There’s no communist in commute (but it’s close).

Monday, June 5th, 2006

Man, I only got three updates in for the month of May. Not so hot. I can claim I was busy for the first half or so, but I don’t know what my excuse for the second half was. I’ll shoot for a little better this month.

Although this is an entirely novel concept, in order to convince myself to write more often, I thought I would write about things for a change, instead of my usual writings on nothing.

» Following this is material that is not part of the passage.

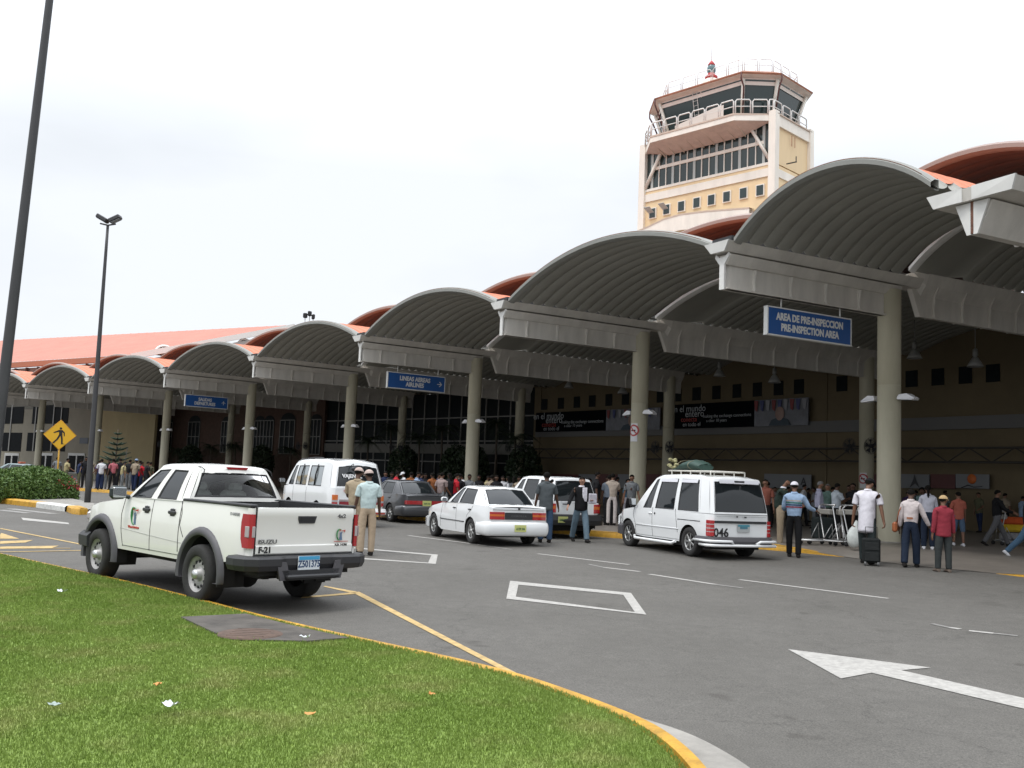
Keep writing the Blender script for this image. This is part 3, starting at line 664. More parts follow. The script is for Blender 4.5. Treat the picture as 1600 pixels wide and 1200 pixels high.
# cream block and glazed entrance at the left
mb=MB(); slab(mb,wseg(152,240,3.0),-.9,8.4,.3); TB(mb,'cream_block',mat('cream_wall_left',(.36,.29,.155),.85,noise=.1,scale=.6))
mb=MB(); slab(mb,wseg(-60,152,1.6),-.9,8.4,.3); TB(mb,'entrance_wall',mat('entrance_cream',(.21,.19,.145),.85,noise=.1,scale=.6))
def lbox(x0,x1,y0,y1,off,th,name,m,parent=None):
    xm=(x0+x1)/2; mb=MB(); slab(mb,wseg(x0,x1,off),zat(xm,y1,off),zat(xm,y0,off),th); return TB(mb,name,m,parent)
for (x0,x1,y0,y1) in ((4,33,636,662),(47,103,633,662),(4,33,676,705),(42,72,676,705),(72,102,676,705)): lbox(x0,x1,y0,y1,1.66,.04,'entrance_window',GLX)
for x in (52,65,80,92,14): lbox(x-.7,x+.7,633,705,1.72,.05,'mullion',MUL)
for (x0,x1) in ((9,31),(62,84),(108,134)):
    d_=lbox(x0,x1,708,740,1.68,.05,'entrance_door',mat('door_white',(.42,.42,.40),.5)); xm=(x0+x1)/2
    for (a_,b_) in ((x0+1.5,xm-1.5),(xm+1.5,x1-1.5)): lbox(a_,b_,712,738,1.75,.03,'door_pane',GLX,None)
lbox(124,137,684,693,1.68,.05,'notice_board',mat('dull_blue_board',(.05,.06,.08),.6))
# dark closure far behind so that no sky shows through the clerestory
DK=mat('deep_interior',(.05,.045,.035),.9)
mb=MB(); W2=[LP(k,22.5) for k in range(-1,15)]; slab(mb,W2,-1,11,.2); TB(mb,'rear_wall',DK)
for k in range(-1,10):
    a,n,t=LP(k,13.0),NV[k],tang(k); b=LP(k,23.4); mb=MB(); w_=t*.75; mb.prism([a-w_+Vector((0,0,8.36)),a+w_+Vector((0,0,8.36)),a+w_+Vector((0,0,8.44)),a-w_+Vector((0,0,8.44))],tuple(b-a)); TB(mb,'valley_leak_cover',GREY)  # flat covers added over the valleys to stop sky light leaking through
tag(tb,'long terminal building with cream, glass and red brick walls behind the canopy columns','terminal building')
# skylight strip (blue-green) in the hall
# lattice truss in front of the arrivals wall
P0=wseg(836,1750,1.3); tr=empty('lattice_truss',(P0[0].x,P0[0].y,0)); zlo,zhi=zat(1500,722,1.3),zat(1500,700,1.3)
TRM=mat('truss_dark',(.035,.03,.025),.7)
pts=along(P0,1.0)
for zz in (zlo,zhi):
    mb=MB(); mb.X=Matrix.Translation(-tr.location); mb.tube([(q.x,q.y,zz) for q in P0],.05,6); mb.build('chord',TRM,tr)
mb=MB(); mb.X=Matrix.Translation(-tr.location)
for i,(a,b) in enumerate(zip(pts[:-1],pts[1:])): mb.tube([(a.x,a.y,zlo if i%2 else zhi),(b.x,b.y,zhi if i%2 else zlo)],.03,5)
mb.build('lacing',TRM,tr); tag(tr,'long dark lattice truss running along the arrivals wall above the panels','truss')
# advertising panels low on the arrivals wall
def wpanel(x0,x1,ytop,ybot,off,m,th=.06):
    a,u=wallpt(x0,off); b,_=wallpt(x1,off); a.z=b.z=0; xm=(x0+x1)/2; zb,zt=zat(xm,ybot,off),zat(xm,ytop,off); mb=MB(); c=(a+b)/2; c.z=zb
    mb.X=Matrix.Translation(-c); slab(mb,[a,b],zb,zt,th); d=(b-a).normalized(); return mb,c,d,zb,zt,(b-a).length
MAR=mat('maroon_panel',(.075,.016,.014),.6); GP=mat('grey_panel',(.15,.155,.16),.6)
pans=[(863,905,'r'),(906,937,'g'),(937,967,'r'),(967,985,'g'),(1010,1050,'r'),(1195,1268,'A'),(1355,1372,'r'),(1407,1452,'c'),(1454,1492,'r'),(1493,1545,'o')]
for (x0,x1,kd) in pans:
    yt=740+(x0-850)*.0; mb,c,d,zb,zt,w_=wpanel(x0,x1,741,763,.25,None); root=mb.build('wall_panel',MAR if kd=='r' else GP); root.location=c
    lab={'r':'plain maroon panel','g':'plain pale grey panel','A':'pale panel with a dark letter A','c':'pale panel with a dark figure emblem','o':'pale panel with an orange disc emblem'}[kd]
    tag(root,'%s low on the arrivals wall, %s'%(lab,{863:'furthest left',906:'first grey one from the left',937:'second maroon one from the left',967:'beside the second front column',1010:'hidden partly by the people carrier',1195:'behind the man in the striped blue shirt',1355:'just left of the nearest front column',1407:'just right of the nearest front column',1454:'behind the woman with a ponytail',1493:'left of the man in black'}[x0]),'panel','panels along the arrivals wall')
    fr=Vector((d.y,-d.x,0)); fr=-fr if fr.dot(c)>0 else fr; zc=(zt-zb)/2; Mx=frame(Vector((0,0,zc))+fr*.02,-d if (-d).cross(Vector((0,0,1))).dot(fr)>0 else d,(0,0,1))
    if kd=='A': text('A',.55,DARK,root,Mx@Matrix.Translation((w_*.35,0,0)),off=.01)
    if kd=='o':
        mb=MB(); mb.X=Mx; mb.lathe([(0,.01),(.22,.01),(.22,0)],c=(0,.1,0),n=20); mb.build('emblem',mat('orange_emblem',(.5,.12,.02),.6),root)
        mb=MB(); mb.X=Mx; mb.tube([(-.5,-.3,.005),(-.2,-.18,.005),(.1,-.26,.005),(.5,-.22,.005)],.025,4); mb.build('emblem_line',DARK,root)
    if kd=='c':
        mb=MB(); mb.X=Mx; mb.prism([(-.25,-.3,0),(-.05,.1,0),(0,.32,0),(.1,.05,0),(.28,-.3,0),(.05,-.1,0)],(0,0,.01)); mb.build('emblem',DARK,root)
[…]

Now, these somethings are not likely to be political or religious or even vaguely interesting, but… wait, why was I writing them again?

Sans adieu,

Things I like about my commute to work:

  • My new car is pretty and comfortable.
  • I get to listen to CDs really loud and sing along for almost two hours every day.
  • I feel a great sense of camaraderie whilst driving in traffic.
  • It gives me a chance to drink 16 additional ounces of coffee before facing the real world.
  • It gives me an excuse to wear sunglasses.
  • Working on my tan on the left side of my body.
  • Four words: Cute girls at stoplights.
  • Sentence fragment.
  • It means I get to easily keep all of my ISU friends.

Things I dislike about the commute:

  • Because of the commute, work takes up 11 hours of my day.
  • I’ve already put over 2,000 miles on my pretty new car.
  • Four words: Rush hour through construction.
  • I spend half the drive stuck in the fast lane behind someone going under the speed limit.
  • My sleep schedule would be more sane if I didn’t have to get up so early to leave the house.
  • It makes it more difficult to make Des Moines friends.